I’ve been a runner for seven or eight different periods of my adult life—all stretches of two or three months. Each time, I quit not because my body broke down but because my soul would. To me, running alone is crushingly boring, depressing, and—since there’s nothing to distract you from the pain—painful. I’d rather fold someone else’s laundry. I’d rather have a lip-sync battle with my dad. I’d rather walk. I hate it.
Now it’s a ritual. We’re a lot faster, but that isn’t the point. We keep it up because we want the exercise, sure. But we also don’t want to fail at the opportunity we’ve created. When else do three fathers—three people—get an hour of uninterrupted weekly conversation? That the conversation has the added benefit of regulating our breathing, keeping us at a sensible pace, means we never go too hard—and going too hard is probably one of the reasons I used to stop running.
To Hate Running Less: Exploit the Turkey Trot
It worked for: Matt Goulet, MH senior associate editor
I grew up buttressed by two brothers who had always been faster than me. The older was all-state cross-country in high school. The younger was a varsity runner as well. I was slow and hated the mild humiliation of being the merely sub-9 sibling. But as I got older, I started running more for me. Thanks to inverse fitness trajectories after high school, they got slower and I got faster. And I knew it. So when the Turkey Trot in our town rolled around a few years ago, I used that wholesome event to institute a redemptive challenge. Smoked them. It felt great.
If you’re only going to run once a year, make it a Turkey Trot. It allows you to partake in that great Thanksgiving tradition of hashing out old grievances without disrupting the peace of the Thanksgiving table. With more than 1,000 Turkey Trots (or Mashed Potato Milers or Stuffing Struts) happening annually across the country on Thanksgiving Day, it’s easy to find a local 5K to offset roughly 300 of the thousands of calories you’ll be gorging on later in the day. And if you start training now, you can build up enough speed to challenge and subsequently smoke family members you’ve been looking to one-up for years.
To Hate Running Less: Don’t Run. Glide. Bound, and Sometimes Walk
It worked for: Bill Strickland, editorial director of Runner’s World and Bicycling
As the editorial director of a group that includes Runner’s World, I spend more days than not surrounded by real runners, so what I am saying to you is not opinion but lived and learned fact: Real runners rarely seem to be running. They glide. They bound. They kiss the earth with their tippy-toes as a courtesy to gravity rather than a necessity of physics. I run as if I had three too many shots and got myself into a brawl with a much bigger opponent and am already paying for it.

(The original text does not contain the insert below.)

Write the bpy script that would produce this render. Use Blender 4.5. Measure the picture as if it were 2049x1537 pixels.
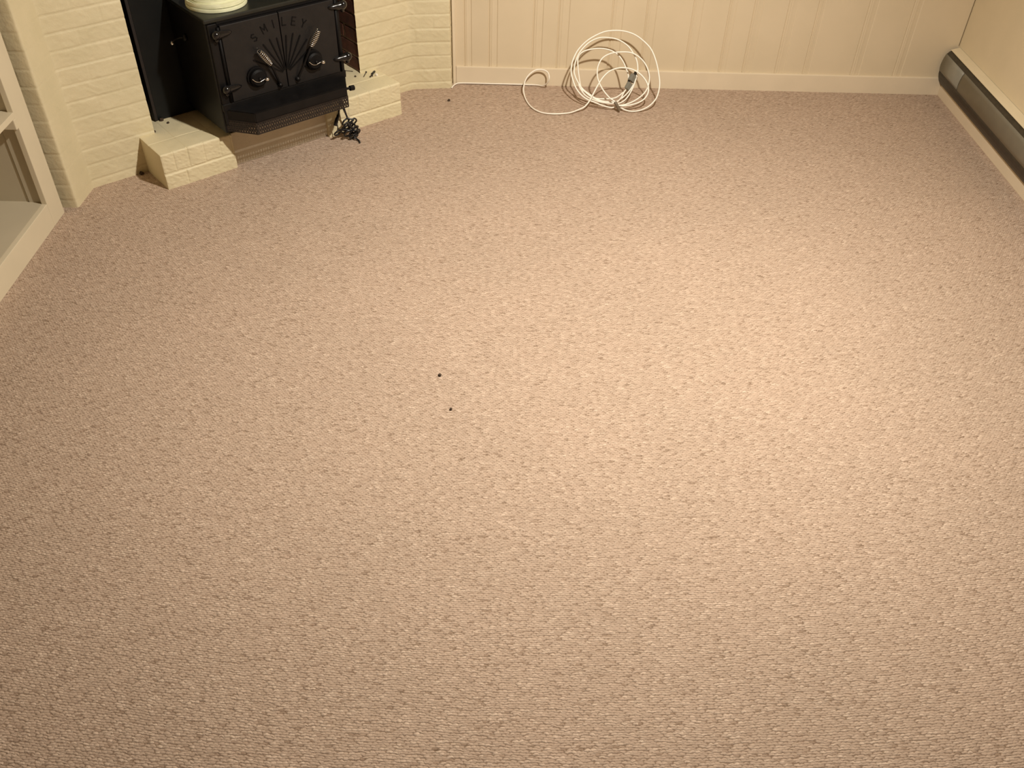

Yet: I run. When I’m crunched for time, It’s more efficient than cycling (my sport of choice), and it’s easier to manage when you’re traveling. It’s more appealing to me than gym workouts, because it feels more like an adventure—gets me outside and gives me a chance to immerse myself in whatever community I happen to find myself in.

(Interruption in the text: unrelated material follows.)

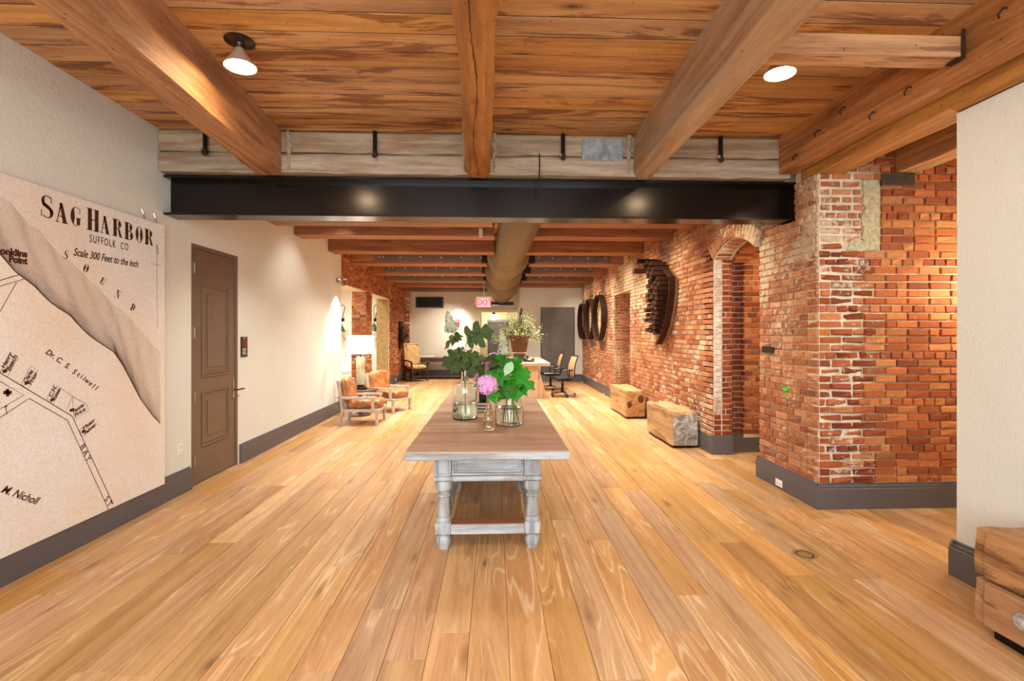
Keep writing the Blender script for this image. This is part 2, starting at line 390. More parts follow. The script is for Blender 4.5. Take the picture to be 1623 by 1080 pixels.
# ---- floor: oak boards running away from the camera
floor = struct(MB().box(-7.2, -3.2, -.2, 6.2, 21.2, -.016).build('floor', plain('subfloor', '4a3018', .9)))
def board_mesh(mb, x0, y0, x1, y1, z0, z1, b, flip=False):
    za, zb = (z1, z0) if not flip else (z0, z1)
    s = -b if not flip else b
    vs = [(x0, y0, zb), (x1, y0, zb), (x1, y1, zb), (x0, y1, zb), (x0, y0, za + s), (x1, y0, za + s), (x1, y1, za + s), (x0, y1, za + s),
          (x0 + b, y0 + b, za), (x1 - b, y0 + b, za), (x1 - b, y1 - b, za), (x0 + b, y1 - b, za)]
    fs = [(0, 1, 5, 4), (1, 2, 6, 5), (2, 3, 7, 6), (3, 0, 4, 7), (4, 5, 9, 8), (5, 6, 10, 9), (6, 7, 11, 10), (7, 4, 8, 11), (8, 9, 10, 11)]
    return mb.add(vs, fs)
planks = []
PW = .205
x = -7.1; row = 0
while x < 5.9:
    y = -3.1 + R.random() * 1.5 - 1.5
    ymax = 21.0 if -0.8 < x < 1.2 else 17.2
    if x < LW - .2: y, ymax = 9.3 + R.random(), 17.2
    if x > RN: ymax = 7.0
    while y < ymax:
        L = 1.5 + R.random() * 1.9
        y1 = min(y + L, ymax)
        if y1 - y < .5: y1 = ymax
        y0 = max(y, -3.1)
        if y1 > y0 + .05: planks.append((x, y0, x + PW - .002, y1 - .002))
        y = y1
    x += PW; row += 1
def plank_key(p):
    cx, cy = (p[0] + p[2]) / 2, max((p[1] + p[3]) / 2, .6)
    vis = p[3] > 1.9 and LW - .1 < cx < (RN if cy > 4.4 or cy < 3 else 4.7) and abs(cx) < 1.25 * p[3]
    return (0 if vis else 1, cy)
planks.sort(key=plank_key)
for p in planks[:300]: board_mesh(MB(), *p, -.016, 0, .0018).build('plank', M['floor'], floor)
mb = MB()
for p in planks[300:]: board_mesh(mb, *p, -.016, 0, .0018)
mb.build('plank', M['floor'], floor, kind='stuff')
# ---- ceiling: boards running across
ceil = struct(MB().box(-3.3, -3.2, CEIL + .003, 6.2, 17.4, CEIL + .2).build('ceiling', plain('ceiling_deck', '1a0d06', .95)))
bays = [(-3.2, -2.05), (-2.05, -.14), (-.14, 1.43), (1.43, 2.83), (2.83, 6.1)]
y = -3.1; cp = []
while y < 4.7:
    for a, b in bays: cp.append((a, y, b - .002, y + .190))
    y += .2
cp.sort(key=lambda p: -p[3])
for p in cp:
    if p[3] > 2.3 and p[0] < 2.6: board_mesh(MB(), *p, CEIL + R.uniform(-.0015, .0015), CEIL + .012, .0008, True).build('plank', M['ceil'], ceil)
mb = MB()
for p in cp:
    if not (p[3] > 2.3 and p[0] < 2.6): board_mesh(mb, *p, CEIL, CEIL + .012, .001, True)
for k in range(62): board_mesh(mb, -3.2, 4.72 + k * .2, 3.1, 4.917 + k * .2, CEIL, CEIL + .012, .001, True)
mb.build('plank', M['ceil'], ceil, kind='stuff')
# ---- plaster walls
T = .16
D0, D1, DH = 5.095, 6.0, 2.53
mb = MB()
mb.box(LW - T, -3.1, 0, LW, D0, CEIL + .03); mb.box(LW - T, D0, DH, LW, D1, CEIL + .03); mb.box(LW - T, D1, 0, LW, 9.98, CEIL + .03)
struct(mb.build('wall_left', M['wall_plaster']))
struct(MB().box(RN, -3.1, 0, RN + T, 3.07, 3.043).build('wall_right_near', M['wall_plaster']))
mb = MB()   # wall behind the camera with two tall windows
mb.box(-3.3, -3.2, 0, -3.0, -3.05, CEIL); mb.box(2.7, -3.2, 0, 6.2, -3.05, CEIL); mb.box(-.3, -3.2, 0, .1, -3.05, CEIL)
mb.box(-3.0, -3.2, 0, 2.7, -3.05, .5); mb.box(-3.0, -3.2, 3.2, 2.7, -3.05, CEIL)
struct(mb.build('wall_front', M['wall_plaster']))
struct(MB().box(6.0, -3.1, 0, 6.15, 7.0, CEIL + .03).build('wall_corridor', M['wall_cream']))
struct(MB().box(-3.3, YB, 0, -.59, YB + T, CEIL + .03).box(-.59, YB, 2.45, .83, YB + T, CEIL + .03).build('wall_back', M['wall_cream']))
struct(MB().box(.83, YBR, 0, 1.5, YB + T, CEIL + .03).box(1.5, YBR, 2.44, 2.63, YB + T, CEIL + .03).box(2.63, YBR, 0, 3.1, YB + T, CEIL + .03).build('wall_back_right', M['wall_plaster']))
# hall beyond the opening
mb = MB(); mb.box(-.75, YB + T, 0, -.59, 21.0, 2.6); mb.box(.83, YB + T, 0, 1.0, 21.0, 2.6); mb.box(-.59, YB + T, 2.45, .83, 21.0, 2.6); mb.box(-.59, 20.9, 0, .83, 21.05, 2.45)
struct(mb.build('wall_hall', M['wall_cream']))
mb = MB()
mb.box(-.59, YB - .02, 0, -.49, YB + .02, 2.45, .006); mb.box(-.49, YB - .02, 2.34, .83, YB + .02, 2.45, .006); mb.box(-.49, YB + .02, 0, -.46, YB + T, 2.34)
struct(mb.build('trim_hall_opening', M['trim_cream']))
mb = MB(); mb.box(-.59, 18.9, 0, -.28, 18.98, 2.45, .006); mb.box(-.28, 18.9, 2.12, .83, 18.98, 2.45, .006); mb.box(.62, 18.9, 0, .83, 18.98, 2.12)
struct(mb.build('trim_inner_frame', M['trim_cream']))
# side room seen through the openings on the left
mb = MB(); mb.box(-7.2, 9.2, 0, -7.05, 17.3, CEIL); mb.box(-7.05, 16.3, 0, -3.75, 16.45, CEIL); mb.box(-7.05, 9.2, 0, LW - T, 9.35, CEIL)
struct(mb.build('wall_side_room', M['white_paint']))
struct(MB().box(-7.2, 9.2, CEIL, LW - T, 17.3, CEIL + .1).build('ceiling_side_room', M['white_paint']))
for k, yy in enumerate((10.6, 12.1, 13.6, 15.1)):
    tag(MB().box(-7.0, yy, 3.05, -3.66, yy + .22, CEIL, .01).build('ceiling_beam', M['joist']), 'brown joist across the white side room, number %s counted from its near wall' % ('one', 'two', 'three', 'four')[k], 'beam', 'joists of the side room', 'thing')

# ---- bricks
def brick_templates(n, bev, jit):
    out = []
    for k in range(n):
        J = lambda a: R.uniform(-a, a)
        v = []
        for y, ins in ((-.05, 0), (-bev, 0), (0, bev)):
            for sx, sz in ((-1, -1), (1, -1), (1, 1), (-1, 1)):
                v.append((sx * (.5 - ins / .195) + J(jit) * .5, y + (J(jit) * .12 if y == 0 else 0), sz * (.5 - ins / .062) + J(jit)))
        f = [(0, 1, 5, 4), (1, 2, 6, 5), (2, 3, 7, 6), (3, 0, 4, 7), (4, 5, 9, 8), (5, 6, 10, 9), (6, 7, 11, 10), (7, 4, 8, 11), (8, 9, 10, 11)]
        out.append((v, f))
    return out
TPL = brick_templates(10, .006, .045)
TPLR = brick_templates(10, .014, .09)
_tm = {}
def tmesh(kind, i, mat):
    k = (kind, i, mat.name)
    if k not in _tm:
        v, f = (TPLR if kind else TPL)[i]
        mb = MB(); mb.v = v; mb.f = f; _tm[k] = mb.mesh('brick', mat)
    return _tm[k]
CH, PITCH = .0711, .206
def bricks(parent, O, U, N, spans, z0, z1, mat, nmax=300, near=None, rough=None, pick=None, zoff=0.0, proud=.008, thin=None):
    """lay courses on the plane O + u U + z Z, facing N; spans(z) -> [(u0,u1)...]"""
    U, N, O = Vector(U), Vector(N), Vector(O)
    Z = Vector((0, 0, 1)); L = []
    i = 0; z = z0 + zoff
    while z + CH * .5 < z1:
        zc = z + CH / 2; hdr = (i % 6 == 4)
        for a, b in spans(zc):
            u = a - (PITCH / 2 if (i % 2 and not hdr) else 0) - (PITCH / 4 if hdr else 0)
            while u < b - .02:
                ln = PITCH / 2 if hdr or R.random() < .12 else PITCH
                s, e = max(u, a), min(u + ln, b)
                u += ln
                if e - s > .035:
                    uc = (s + e) / 2; rg = rough(uc, zc) if rough else 0
                    if rg and R.random() < rg * .04: continue
                    l = e - s - .0135; h = CH - .0125
                    if thin and thin(uc, zc): l *= .9; h *= .8
                    d = proud + R.uniform(-.002, .003)
                    if rg: d += R.uniform(.0, .03) * rg; l *= R.uniform(.78, 1.0) if R.random() < rg * .6 else 1; h *= R.uniform(.8, 1.02)
                    rot = Matrix.Rotation(R.gauss(0, .006) + (R.uniform(-.07, .07) * rg), 3, N)
                    rt2 = Matrix.Rotation(R.gauss(0, .01) + (R.uniform(-.12, .12) * rg), 3, Z)
                    m3 = Matrix((U * l, N * (1.0 if not rg else 1.3), Z * h)).transposed()
                    # m3 columns: x->U*l, y->N, z->Z*h
                    m = (rt2 @ rot @ m3).to_4x4(); m.translation = O + U * uc + Z * zc + N * d
                    mm = pick(uc, zc, rg) if pick else mat
                    L.append((m, R.randrange(10), 1 if rg > .3 else 0, mm, (m.translation - Vector((0, 0, 1.6))).length))
        z += CH; i += 1
    if nmax < len(L): L.sort(key=lambda q: q[4])
    for m, i, k, mm, _ in L[:nmax]: link('brick', tmesh(k, i, mm), parent, m)
    rest = L[nmax:]
    by = {}
    for m, i, k, mm, _ in rest: by.setdefault(mm.name, []).append((m, i, k, mm))
    for nm, q in by.items():
        mb = MB()
        for m, i, k, mm in q:
            v, f = (TPLR if k else TPL)[i]; mb.add(v, f, m)
        mb.build('brick', q[0][3], parent, kind='stuff')
    return L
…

I highly recommend getting the shit kicked out of you by a run. But you can’t be afraid to walk. If you only run for as long as you can actually run, you’re not going to be out there long enough to do yourself much good. When I started, the only way I could do a 30–minute “run” was to run for a few minutes, walk a few, then run some more. Walking is not only okay but pretty much mandatory. Real runners know this and won’t shame you for not running while you run. Anyone else can go suck it, because they’re not even in the damn fight.